L'argomento

Referendum: per De Feis esistono esigenze reali alla base dei quesiti

09 Giu 2022

di Silvano Trevisani

Come annunciato, torniamo a parlare, oggi, della questione referendum, che abbiano ritenuto opportuno approfondire in vista dell’ormai prossimo appuntamento, soprattutto per la scarsa informazione che sta caratterizzando la vigilia e che sembra coinvolgere anche i promotori dei cinque quesiti, sui quali siamo chiamati a esprimerci. Ci si domanda se questo sia effetto di una scarsa convinzione, che è andata maturando, sia del raggiungimento del quorum, sia degli effetti reali che anche una vittoria del sì avrebbe, dal momento che è in itinere la riforma della giustizia firmata Cartabia.

Ieri abbiamo ascoltato un parere sul ruolo di questi referendum, oggi coinvolgiamo nella lettura dei quesiti un noto avvocato dalla lunga militanza, anche politica: Franco De Feis, che è anche l’ideatore e il coordinatore dell’Associazione di cultura giuridica Tarenti Cives e che ha un orientamento positivo circa l’accoglimento dei quesiti e quanto meno delle ragioni che sono alla base. Vediamo perché.

Cominciamo dal primo referendum, quello che propone l’abolizione della legge Severino. Quali conseguenze potrebbe avere il “sì”.

È chiaro che tutta la legge sarebbe annullata, ma è bene ricordare che la legge in questione da un lato rende incandidabile chi ha subito condanne definitive, dall’altro prevede anche la sospensione di sindaci e amministratori locali anche in presenza di sentenze non definitive. Nel momento in cui sospendi dalle funzioni chi svolge un ruolo pubblico importante, perché condannato in primo grado, con una sentenza che non di rado viene ribaltata, pregiudichi insanabilmente una funzione. Ricordiamo il caso Di Bello: allora non c’era ancora la legge Severino ma lei si dimise e poi venne assolta con tutto il caos che ne conseguì. Anche l’incandidabilità da sentenze penali, in alcuni casi, è eccessivamente penalizzante.

Il secondo referendum chiede la limitazione delle misure cautelari per le persone accusate di reati.

La custodia cautelare di fatto dispone la carcerazione preventiva per un giudizio a venire, ma che ora non c’è. Essa è motivata, com’è noto da alcune esigenze: evitare la fuga, la distruzione delle prove o la reiterazione del delitto. Ma in molti casi questa “condanna a priori” che una persona subisce perché un pm ha ritenuto di usare la misura restrittiva e il gip ha convalidato in attesa, è troppo severa, soprattutto per reati non gravi.

E veniamo i quesiti sui giudici.
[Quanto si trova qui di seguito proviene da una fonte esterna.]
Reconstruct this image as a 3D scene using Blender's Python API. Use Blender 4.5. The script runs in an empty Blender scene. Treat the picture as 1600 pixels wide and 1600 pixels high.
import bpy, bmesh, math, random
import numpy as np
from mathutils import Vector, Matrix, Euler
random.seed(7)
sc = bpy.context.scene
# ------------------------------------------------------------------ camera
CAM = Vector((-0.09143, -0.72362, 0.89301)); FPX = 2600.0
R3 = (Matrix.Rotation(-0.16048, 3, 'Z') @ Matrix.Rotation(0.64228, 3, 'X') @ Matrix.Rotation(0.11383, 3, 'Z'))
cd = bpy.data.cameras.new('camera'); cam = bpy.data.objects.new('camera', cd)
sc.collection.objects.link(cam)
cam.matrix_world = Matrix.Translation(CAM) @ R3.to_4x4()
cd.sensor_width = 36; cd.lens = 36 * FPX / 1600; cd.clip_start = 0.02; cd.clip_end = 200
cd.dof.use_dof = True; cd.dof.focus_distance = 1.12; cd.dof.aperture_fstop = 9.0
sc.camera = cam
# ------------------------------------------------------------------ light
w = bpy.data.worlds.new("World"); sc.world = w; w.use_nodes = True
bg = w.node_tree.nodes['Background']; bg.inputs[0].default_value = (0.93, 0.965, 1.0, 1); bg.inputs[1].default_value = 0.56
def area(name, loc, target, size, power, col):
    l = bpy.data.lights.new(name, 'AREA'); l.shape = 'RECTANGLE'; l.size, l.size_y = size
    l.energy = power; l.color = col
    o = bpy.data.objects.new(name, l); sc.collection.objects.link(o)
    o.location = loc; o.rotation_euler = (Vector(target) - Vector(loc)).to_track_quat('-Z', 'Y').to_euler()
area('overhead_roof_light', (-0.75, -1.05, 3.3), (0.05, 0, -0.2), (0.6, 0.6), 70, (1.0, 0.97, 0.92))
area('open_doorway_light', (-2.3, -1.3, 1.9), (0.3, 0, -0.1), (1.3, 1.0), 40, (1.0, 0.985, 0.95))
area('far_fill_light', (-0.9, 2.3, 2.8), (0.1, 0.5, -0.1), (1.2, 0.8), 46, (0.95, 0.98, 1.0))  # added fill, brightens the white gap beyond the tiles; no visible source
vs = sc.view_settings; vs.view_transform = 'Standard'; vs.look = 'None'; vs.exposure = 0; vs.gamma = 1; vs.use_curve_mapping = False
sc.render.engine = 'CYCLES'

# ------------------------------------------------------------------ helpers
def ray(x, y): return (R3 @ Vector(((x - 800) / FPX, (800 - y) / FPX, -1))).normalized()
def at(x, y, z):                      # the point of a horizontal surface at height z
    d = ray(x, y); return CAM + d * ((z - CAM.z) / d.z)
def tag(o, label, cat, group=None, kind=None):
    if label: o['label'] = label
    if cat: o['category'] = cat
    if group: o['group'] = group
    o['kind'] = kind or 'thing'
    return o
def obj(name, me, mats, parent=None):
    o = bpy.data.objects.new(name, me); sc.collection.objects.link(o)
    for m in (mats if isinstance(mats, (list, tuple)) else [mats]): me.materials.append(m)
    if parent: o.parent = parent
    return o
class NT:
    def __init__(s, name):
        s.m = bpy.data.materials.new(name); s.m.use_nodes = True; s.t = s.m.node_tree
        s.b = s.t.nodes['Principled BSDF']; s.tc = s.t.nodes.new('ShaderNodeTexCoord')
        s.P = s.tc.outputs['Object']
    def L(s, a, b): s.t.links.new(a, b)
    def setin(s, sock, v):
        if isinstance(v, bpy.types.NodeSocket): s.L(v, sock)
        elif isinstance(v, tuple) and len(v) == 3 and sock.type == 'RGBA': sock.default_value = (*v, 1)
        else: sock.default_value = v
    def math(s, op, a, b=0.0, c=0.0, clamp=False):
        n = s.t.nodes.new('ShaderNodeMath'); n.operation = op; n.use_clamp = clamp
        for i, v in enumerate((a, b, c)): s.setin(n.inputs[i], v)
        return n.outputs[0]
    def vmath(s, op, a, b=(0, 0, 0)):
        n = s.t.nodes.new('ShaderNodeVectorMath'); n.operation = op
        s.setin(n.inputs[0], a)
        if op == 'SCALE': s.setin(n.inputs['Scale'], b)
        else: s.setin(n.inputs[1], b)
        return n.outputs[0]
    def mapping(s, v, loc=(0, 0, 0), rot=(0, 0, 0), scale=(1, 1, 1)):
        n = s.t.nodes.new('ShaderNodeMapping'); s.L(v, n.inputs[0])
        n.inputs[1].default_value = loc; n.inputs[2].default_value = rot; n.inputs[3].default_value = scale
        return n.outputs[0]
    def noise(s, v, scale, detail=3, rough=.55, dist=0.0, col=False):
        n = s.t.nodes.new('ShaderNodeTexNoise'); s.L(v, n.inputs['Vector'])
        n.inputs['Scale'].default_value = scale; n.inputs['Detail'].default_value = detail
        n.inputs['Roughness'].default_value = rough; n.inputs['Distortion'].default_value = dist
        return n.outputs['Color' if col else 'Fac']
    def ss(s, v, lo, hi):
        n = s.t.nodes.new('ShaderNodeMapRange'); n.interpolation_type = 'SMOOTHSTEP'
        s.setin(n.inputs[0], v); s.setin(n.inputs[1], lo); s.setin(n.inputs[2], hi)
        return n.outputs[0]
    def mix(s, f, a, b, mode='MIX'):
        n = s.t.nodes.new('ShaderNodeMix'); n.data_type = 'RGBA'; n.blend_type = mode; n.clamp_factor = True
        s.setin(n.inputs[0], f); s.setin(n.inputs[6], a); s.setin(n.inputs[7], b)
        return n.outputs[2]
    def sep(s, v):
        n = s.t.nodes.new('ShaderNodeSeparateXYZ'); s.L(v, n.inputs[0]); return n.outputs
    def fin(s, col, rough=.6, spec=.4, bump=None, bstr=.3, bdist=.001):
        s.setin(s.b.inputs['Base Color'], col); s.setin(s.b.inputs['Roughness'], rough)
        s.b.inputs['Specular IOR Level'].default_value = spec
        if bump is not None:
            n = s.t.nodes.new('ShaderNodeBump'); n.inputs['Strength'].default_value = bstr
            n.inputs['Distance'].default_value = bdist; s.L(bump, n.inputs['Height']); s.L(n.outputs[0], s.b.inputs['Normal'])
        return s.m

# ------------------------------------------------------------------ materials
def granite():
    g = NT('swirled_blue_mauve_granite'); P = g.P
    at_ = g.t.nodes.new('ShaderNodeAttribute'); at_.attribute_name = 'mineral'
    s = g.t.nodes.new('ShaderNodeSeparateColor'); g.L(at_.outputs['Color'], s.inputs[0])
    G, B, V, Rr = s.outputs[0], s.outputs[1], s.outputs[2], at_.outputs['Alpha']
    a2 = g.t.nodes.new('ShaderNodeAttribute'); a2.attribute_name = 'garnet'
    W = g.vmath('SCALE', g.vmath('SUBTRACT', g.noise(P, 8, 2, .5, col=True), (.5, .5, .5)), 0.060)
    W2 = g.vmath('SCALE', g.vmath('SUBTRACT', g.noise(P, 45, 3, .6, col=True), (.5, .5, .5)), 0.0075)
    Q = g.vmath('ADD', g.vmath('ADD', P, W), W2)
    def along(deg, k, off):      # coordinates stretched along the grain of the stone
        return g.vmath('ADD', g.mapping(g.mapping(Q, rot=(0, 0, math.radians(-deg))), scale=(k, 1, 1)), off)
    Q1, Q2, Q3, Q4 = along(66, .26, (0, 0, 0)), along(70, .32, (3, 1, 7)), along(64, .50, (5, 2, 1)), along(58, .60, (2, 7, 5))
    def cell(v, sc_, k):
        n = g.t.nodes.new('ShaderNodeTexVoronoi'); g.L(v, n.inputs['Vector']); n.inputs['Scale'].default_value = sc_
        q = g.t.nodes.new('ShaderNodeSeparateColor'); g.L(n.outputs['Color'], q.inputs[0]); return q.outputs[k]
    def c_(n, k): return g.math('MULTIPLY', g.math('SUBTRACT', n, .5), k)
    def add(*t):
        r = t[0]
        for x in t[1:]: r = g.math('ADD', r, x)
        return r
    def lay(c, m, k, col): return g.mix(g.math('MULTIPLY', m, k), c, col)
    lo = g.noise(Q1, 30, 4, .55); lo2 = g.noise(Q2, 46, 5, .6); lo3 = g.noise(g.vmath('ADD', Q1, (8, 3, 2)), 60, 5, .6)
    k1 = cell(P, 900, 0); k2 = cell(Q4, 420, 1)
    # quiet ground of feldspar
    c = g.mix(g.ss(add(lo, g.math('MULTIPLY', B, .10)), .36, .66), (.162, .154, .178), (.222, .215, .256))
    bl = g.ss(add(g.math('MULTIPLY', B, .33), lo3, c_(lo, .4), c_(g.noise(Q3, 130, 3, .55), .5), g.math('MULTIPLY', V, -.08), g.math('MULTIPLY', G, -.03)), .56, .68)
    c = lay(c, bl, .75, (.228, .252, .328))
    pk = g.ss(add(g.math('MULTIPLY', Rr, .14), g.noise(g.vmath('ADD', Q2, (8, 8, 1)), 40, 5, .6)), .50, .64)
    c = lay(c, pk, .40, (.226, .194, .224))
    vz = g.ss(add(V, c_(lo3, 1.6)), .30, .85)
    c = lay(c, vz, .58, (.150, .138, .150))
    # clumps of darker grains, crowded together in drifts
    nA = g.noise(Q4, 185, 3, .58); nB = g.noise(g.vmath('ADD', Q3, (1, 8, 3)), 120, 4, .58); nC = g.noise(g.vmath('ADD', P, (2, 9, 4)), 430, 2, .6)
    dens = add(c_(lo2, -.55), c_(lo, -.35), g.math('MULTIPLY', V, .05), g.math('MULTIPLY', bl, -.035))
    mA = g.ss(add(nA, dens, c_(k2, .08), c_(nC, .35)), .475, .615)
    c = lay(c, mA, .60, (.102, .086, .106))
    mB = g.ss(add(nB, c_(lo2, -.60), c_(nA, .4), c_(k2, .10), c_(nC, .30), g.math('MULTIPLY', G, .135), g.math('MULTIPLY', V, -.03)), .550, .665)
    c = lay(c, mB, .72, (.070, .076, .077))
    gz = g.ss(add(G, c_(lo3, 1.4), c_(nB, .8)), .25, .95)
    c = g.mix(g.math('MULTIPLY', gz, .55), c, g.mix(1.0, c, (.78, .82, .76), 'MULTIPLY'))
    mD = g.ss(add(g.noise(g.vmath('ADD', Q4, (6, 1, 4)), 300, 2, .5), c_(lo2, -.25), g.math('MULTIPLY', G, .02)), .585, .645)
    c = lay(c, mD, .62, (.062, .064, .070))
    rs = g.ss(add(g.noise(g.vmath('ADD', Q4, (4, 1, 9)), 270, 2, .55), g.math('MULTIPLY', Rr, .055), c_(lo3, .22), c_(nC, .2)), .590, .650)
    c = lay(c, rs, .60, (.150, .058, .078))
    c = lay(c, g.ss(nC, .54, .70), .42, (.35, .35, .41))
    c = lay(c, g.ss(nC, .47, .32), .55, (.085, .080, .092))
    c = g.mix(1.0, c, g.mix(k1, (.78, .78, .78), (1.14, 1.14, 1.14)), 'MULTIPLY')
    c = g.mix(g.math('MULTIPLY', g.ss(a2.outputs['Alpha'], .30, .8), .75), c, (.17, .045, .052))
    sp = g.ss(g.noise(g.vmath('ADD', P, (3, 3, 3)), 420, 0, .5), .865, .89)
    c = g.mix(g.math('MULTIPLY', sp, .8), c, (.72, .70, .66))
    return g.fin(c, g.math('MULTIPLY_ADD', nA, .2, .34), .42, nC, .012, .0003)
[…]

Il primo è quello che propone la distinzione tra e funzioni del pubblico ministero e le funzioni giudicanti, della quale si occupa però anche la riforma Cartabia.

Su un piano logico giuridico, chi svolge una funzione giudicante non può essere legato a una delle parti in causa. E si è legati a una delle parti in causa prima di tutto per il fatto che c’è l’elezione a livello circoscrizionale e a livello nazionale dei consigli di giurisdizione, nei quali le due figure stanno insieme, cioè: un inquirente viene eletto anche grazie all’appoggio che ha dal giudice e viceversa: si instaurano così dei rapporti tra pubblico ministero e organo giudicante. Un avvocato non ha e non potrà mai avere questo tipo di rapporto e quindi non c’è pariteticità tra inquirente e difensore. Occorre che il magistrato decida quale carriera fare.

Veniamo al referendum sulla valutazione dell’operato delle toghe.

Per la valutazione, si formano i collegi disciplinari e tra loro valutano la condotta professionale e stabiliscono se qualcosa che non ha funzionato, e in che misura. Tali collegi danno un giudizio che nel 99% dei casi è sempre positivo. E mentre a livello nazionale c’è la possibilità di allargare il collegio giudicante a professori di diritto, a livello circoscrizionale no. Si chiede, quindi, la presenza anche dei rappresentanti dell’avvocatura, da un avvocato scelto dal consiglio dell’ordine in modo tale che rappresenti la categoria, in segno di obiettività.

Ma naturalmente in questo caso non basta il referendum a precisare la composizione. Ma veniamo alla candidabilità al Csm.

L’attuale norma richiede che un magistrato debba ottenere un certo numero di consensi per presentare la candidatura. È logico che in questo modo l’appoggio della candidatura crea dei rapporti che somigliano a quelli politici, nascono così le correnti tra i giudici. Chi viene eletto deve tener sempre presenti le esigenze di chi lo ha sostenuto e questo non è un fatto positivo ai fini dell’equidistanza.